Au NPD, il doit y avoir des modifications avant de donner le feu vert à ce projet de loi, notamment l’inclusion de clauses linguistiques, avance la porte-parole aux Langues officielles Niki Ashton.
« Le fait que le projet de loi ne fait pas référence à l’obligation d’inclure des clauses linguistiques dans les ententes de transferts des programmes provinciaux et territoriaux est un problème… On reconnaît que c’est un pas dans la bonne direction, mais on n’attend pas une génération pour faire un pas seulement », affirme-t-elle, en référence à 1969, dernière année à laquelle la Loi sur les langues officielles a été changée.

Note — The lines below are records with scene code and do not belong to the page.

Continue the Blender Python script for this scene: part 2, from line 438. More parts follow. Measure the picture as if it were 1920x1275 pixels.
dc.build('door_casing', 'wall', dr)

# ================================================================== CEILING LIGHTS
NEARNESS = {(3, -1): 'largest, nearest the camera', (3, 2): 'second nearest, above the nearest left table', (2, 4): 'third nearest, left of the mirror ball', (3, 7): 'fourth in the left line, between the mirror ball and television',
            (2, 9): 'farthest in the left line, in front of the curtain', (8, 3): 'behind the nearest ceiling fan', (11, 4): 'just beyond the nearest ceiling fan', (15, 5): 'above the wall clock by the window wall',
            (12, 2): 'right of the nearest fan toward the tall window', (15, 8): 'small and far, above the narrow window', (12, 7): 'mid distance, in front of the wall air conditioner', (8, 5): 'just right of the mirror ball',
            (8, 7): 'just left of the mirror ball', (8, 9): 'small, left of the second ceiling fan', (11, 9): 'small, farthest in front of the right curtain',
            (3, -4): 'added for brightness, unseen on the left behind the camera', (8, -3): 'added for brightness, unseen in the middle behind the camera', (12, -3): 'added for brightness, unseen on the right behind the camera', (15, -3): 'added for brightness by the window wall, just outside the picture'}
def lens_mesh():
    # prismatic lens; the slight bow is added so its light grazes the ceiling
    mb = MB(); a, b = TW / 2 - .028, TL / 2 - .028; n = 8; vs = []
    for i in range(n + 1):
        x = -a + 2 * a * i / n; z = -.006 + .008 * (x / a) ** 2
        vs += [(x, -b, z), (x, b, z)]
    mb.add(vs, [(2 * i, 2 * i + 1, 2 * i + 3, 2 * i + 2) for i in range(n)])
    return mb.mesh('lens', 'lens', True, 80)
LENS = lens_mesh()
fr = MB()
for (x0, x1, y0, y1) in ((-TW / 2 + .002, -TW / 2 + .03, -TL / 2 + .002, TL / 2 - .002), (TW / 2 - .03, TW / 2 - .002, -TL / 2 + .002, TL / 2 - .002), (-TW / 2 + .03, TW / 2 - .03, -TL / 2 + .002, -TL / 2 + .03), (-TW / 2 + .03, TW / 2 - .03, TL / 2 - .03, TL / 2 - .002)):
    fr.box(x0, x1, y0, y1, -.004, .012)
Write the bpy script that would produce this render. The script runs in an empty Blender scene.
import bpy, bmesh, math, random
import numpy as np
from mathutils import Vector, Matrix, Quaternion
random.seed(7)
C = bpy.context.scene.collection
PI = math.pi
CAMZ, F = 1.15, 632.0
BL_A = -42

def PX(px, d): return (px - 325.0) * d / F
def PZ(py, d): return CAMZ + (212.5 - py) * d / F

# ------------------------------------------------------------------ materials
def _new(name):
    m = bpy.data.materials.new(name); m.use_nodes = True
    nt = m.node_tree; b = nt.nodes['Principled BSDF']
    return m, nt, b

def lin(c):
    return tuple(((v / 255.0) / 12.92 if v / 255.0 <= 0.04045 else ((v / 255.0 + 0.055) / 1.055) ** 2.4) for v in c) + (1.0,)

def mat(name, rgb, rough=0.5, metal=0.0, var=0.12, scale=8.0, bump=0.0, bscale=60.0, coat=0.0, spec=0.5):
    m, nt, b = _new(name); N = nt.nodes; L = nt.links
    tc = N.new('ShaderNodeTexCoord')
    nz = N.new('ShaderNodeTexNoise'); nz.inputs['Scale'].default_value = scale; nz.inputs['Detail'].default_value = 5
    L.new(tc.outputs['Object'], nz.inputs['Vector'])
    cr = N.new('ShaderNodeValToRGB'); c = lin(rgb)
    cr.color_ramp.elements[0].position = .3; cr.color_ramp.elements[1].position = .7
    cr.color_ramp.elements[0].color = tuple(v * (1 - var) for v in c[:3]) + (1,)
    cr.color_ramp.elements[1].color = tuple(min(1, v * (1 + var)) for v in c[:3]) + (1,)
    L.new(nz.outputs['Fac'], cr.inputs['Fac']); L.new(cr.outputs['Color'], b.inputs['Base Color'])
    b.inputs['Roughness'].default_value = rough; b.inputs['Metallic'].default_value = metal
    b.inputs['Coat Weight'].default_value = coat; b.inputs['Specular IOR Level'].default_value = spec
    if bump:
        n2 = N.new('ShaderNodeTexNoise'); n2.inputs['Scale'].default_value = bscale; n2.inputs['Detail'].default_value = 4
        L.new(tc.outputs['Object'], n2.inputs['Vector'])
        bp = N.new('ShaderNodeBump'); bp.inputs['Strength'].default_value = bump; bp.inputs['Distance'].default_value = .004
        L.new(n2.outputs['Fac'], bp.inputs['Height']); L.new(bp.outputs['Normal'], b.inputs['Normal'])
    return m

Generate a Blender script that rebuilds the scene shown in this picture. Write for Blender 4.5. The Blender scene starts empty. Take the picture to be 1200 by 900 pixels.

Idem pour le Bloc Québécois, il n’y aura pas soutien au projet de loi, tranche le porte-étendard aux Langues officielles Mario Beaulieu. Il demande que la partie sur les entreprises privées de charte fédérale au Québec soit modifiée pour que seule la Charte de la langue française s’applique dans la Belle Province.
« Les seuls qui s’entêtent à refuser, ce sont les libéraux. Ils en ont fait un projet de loi à part, mais c’est pas plus acceptable, c’est plus insultant qu’autre chose. Le projet de loi est inacceptable dans l’état actuel des choses », déplore le député de La Pointe-de-l’Île.